Editorial: Out of Africa

Published in The Hindu on February 3, 2011

Archaeological evidence in the form of stone tools discovered from Jebel Faya, a site close to Sharjah in United Arab Emirates and about 50 km from the Persian Gulf, suggests that modern humans migrated out of Africa 100,000 to 125,000 years ago. The tools include small hand axes and two-sided blades. The conclusions of a paper published online in Science are contrary to the generally accepted view on two counts — the time and the route. It turns out that the migration of modern humans out of Africa took place about 55,000 years earlier than used to be believed. Secondly, they took a southern route to reach Arabia from east Africa, not a northern route to reach the Mediterranean region. The hostile desert conditions of Arabia, the Red Sea, and the Straits of Hormuz were previously regarded as the three natural barriers that prevented migration into this region. But the interglacial period that started about 130,000 years ago would probably have transformed Arabia from an arid region into a more hospitable, wetter region with savannah grass, lakes, and rivers. Crossing the narrower and shallower Red Sea would have been possible at the start of the interglacial period; water locked up in ice sheets during the preceding glacial period was yet to melt and raise the local sea level.
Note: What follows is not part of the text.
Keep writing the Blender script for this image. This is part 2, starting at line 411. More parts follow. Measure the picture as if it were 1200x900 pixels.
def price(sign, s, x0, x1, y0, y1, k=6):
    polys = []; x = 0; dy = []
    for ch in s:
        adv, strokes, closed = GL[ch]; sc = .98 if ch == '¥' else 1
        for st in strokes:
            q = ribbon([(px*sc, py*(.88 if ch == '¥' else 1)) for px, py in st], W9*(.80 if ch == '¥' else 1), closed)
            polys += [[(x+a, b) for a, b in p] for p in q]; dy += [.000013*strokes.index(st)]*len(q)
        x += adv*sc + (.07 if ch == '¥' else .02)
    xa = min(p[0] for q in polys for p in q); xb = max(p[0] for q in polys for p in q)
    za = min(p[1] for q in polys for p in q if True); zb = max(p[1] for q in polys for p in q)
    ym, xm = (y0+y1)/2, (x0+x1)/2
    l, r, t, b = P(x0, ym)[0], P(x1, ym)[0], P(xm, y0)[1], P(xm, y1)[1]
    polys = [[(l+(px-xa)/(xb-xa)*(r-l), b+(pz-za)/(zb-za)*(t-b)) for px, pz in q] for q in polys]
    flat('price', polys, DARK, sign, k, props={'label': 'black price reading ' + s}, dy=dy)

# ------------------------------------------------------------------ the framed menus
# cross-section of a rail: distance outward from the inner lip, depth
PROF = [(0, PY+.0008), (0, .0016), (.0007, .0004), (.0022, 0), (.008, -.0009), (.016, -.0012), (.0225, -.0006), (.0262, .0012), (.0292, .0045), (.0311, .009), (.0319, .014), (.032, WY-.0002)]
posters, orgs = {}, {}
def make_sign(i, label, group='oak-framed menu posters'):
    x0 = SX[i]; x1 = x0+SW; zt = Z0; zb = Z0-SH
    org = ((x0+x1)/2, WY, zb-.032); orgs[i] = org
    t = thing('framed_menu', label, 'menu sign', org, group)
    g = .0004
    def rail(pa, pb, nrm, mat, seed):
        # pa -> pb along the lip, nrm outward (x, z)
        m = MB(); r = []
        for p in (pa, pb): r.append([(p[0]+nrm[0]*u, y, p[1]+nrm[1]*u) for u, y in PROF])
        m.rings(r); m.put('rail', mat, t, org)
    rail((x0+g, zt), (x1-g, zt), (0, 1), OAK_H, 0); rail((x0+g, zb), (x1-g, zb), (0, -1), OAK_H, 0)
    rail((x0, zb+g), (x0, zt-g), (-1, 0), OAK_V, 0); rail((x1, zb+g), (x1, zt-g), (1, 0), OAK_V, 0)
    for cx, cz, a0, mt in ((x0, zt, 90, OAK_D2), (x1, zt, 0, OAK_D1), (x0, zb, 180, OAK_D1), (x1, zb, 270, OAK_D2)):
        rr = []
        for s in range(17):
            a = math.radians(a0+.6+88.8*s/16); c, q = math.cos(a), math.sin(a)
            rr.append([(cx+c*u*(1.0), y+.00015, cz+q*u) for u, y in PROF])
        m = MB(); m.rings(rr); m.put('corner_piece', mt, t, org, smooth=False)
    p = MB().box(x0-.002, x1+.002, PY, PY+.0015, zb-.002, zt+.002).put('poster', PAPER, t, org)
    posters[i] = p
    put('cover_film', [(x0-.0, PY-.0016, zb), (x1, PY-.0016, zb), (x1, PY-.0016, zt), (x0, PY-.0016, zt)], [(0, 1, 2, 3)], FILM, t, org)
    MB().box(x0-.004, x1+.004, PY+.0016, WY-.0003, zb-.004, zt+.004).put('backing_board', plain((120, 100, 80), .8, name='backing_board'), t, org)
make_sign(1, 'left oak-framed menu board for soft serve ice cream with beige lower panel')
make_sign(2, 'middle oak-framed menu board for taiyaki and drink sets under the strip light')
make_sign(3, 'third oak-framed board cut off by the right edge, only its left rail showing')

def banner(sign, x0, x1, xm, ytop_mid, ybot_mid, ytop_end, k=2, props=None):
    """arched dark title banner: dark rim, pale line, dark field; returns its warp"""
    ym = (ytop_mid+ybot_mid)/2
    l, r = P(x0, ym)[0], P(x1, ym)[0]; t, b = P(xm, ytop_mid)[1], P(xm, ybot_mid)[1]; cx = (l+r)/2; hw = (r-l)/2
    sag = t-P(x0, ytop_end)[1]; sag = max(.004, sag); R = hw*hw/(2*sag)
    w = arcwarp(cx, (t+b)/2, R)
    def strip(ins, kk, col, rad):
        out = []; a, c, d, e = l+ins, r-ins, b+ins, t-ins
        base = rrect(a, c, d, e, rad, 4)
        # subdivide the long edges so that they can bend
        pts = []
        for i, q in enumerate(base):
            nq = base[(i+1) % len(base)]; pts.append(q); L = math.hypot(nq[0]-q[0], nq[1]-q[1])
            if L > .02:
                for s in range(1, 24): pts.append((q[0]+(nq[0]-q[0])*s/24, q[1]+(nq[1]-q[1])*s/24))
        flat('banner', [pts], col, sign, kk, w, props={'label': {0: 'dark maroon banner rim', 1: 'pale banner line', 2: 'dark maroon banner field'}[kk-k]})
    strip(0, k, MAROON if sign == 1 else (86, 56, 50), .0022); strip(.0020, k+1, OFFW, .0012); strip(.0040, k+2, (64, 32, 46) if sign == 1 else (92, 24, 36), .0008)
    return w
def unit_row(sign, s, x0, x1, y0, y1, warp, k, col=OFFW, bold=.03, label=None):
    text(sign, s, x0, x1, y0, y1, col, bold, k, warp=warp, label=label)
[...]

Evidence of human inhabitation about 50,000 years ago has been discovered in Australia. Artefacts and bones of anatomically modern humans dating back between 30,000 and 40,000 years have been discovered at sites along the Don River, about 400 km south of Moscow. Modern humans reaching such faraway places can be explained only if an earlier wave of modern humans migrating out of Africa had taken place more than 60,000 years ago. Stone tools become a reliable source for studying the inhabitation of modern humans for a period that goes back more than 100,000 years; the preservation of human fossils from that time is quite unlikely. The sophisticated stone tools recovered from Jebel Faya bear a strong resemblance to the tools used by people in east Africa. Although the possibility of other hominins traversing Arabia and occupying the site of discovery during the interglacial period cannot be completely ruled out, it becomes more than a coincidence that they and modern humans in east Africa used nearly identical tools. There is a need to find similar tools from more sites at or near Jebel Faya to confirm an earlier exodus of our species.